Por supuesto, como buenos turistas primerizos en NYC visitamos los templos: el Madison, el B&H, la Zona Cero, miss Liberty, Chinatown, Little Italy, Soho, Rockefeller Centre, Apple Store (la original, entiéndaseme), Nike Town, Central Park, brunch en Sarabeth's, puente de Brooklyn (donde, por cierto, tuvimos la suerte de coincidir con la "enorme humanidad" de Michael Moore), el Village... y de todo ello nos trajimos la sensación de estar pisando un lugar vivo, lleno de gente viva.

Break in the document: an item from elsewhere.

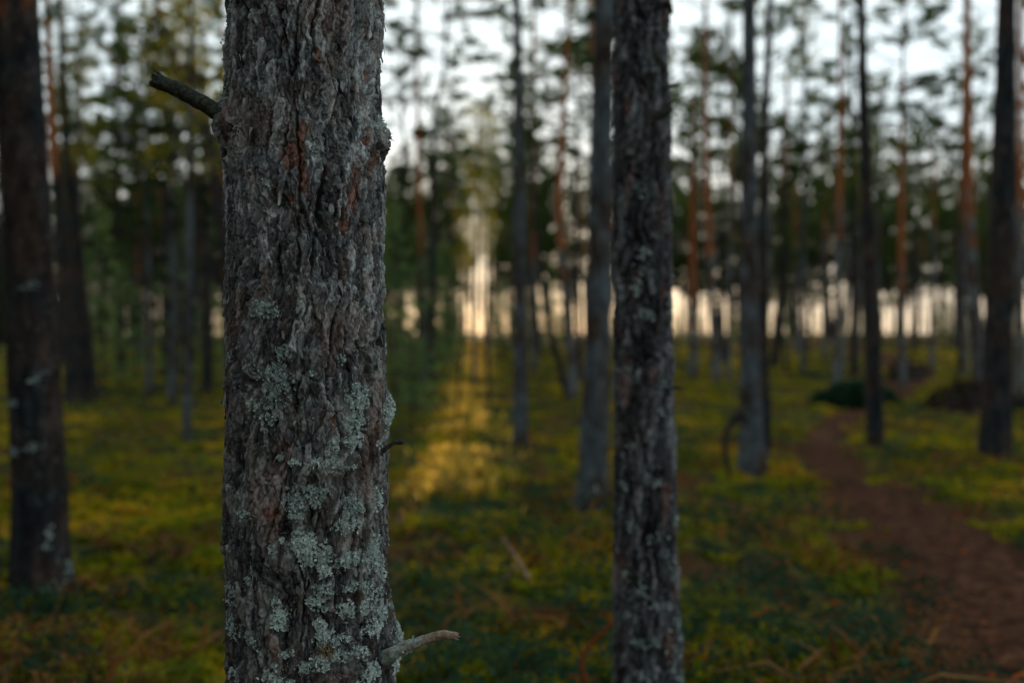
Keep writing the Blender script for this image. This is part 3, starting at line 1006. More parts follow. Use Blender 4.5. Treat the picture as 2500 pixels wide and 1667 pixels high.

He de reconocer también que, a pesar de que la experiencia fue estupenda, después de cinco días y cuatro noches allí uno comienza a tener ya ciertas ganas de volver a su casa. Ir de vez en cuando al parque de atracciones puede ser divertido, pero vivir allí, permanentemente subido en la noria, cansa. Dejando a un lado el cansancio físico por los largos "pateos" de ávido turista, aparece también un cierto cansancio mental precisamente por lo intenso de la vida allí, por la ausencia de "tiempos muertos" con los que relajar la cabeza. Y en el aeropuerto, de vuelta, uno divide su mente entre la necesidad de descanso y las ganas de volver.
Por supuesto, no podía ser de otra manera, tomé un montón de fotos. Aún no las he repasado pero estoy seguro de que ninguna de ellas transmite las sensaciones que nos transmitió la ciudad durante esos días. Próximamente colgaré algunas de ellas en un nuevo post y algunas más en mi biblioteca de Flickr, por si os apetece asomaros.
Entretanto, hemos vuelto a nuestra vida normal, ya sosegados, ya sin jet-lag, y todavía pensando y calculando cuándo podremos volver. Porque creo que merece la pena volver a ver la ciudad sin esa primera impresión para poder asomarse, quizás, a su aspecto más local y más tranquilo... menos turístico. Estoy seguro de que será más pronto que tarde.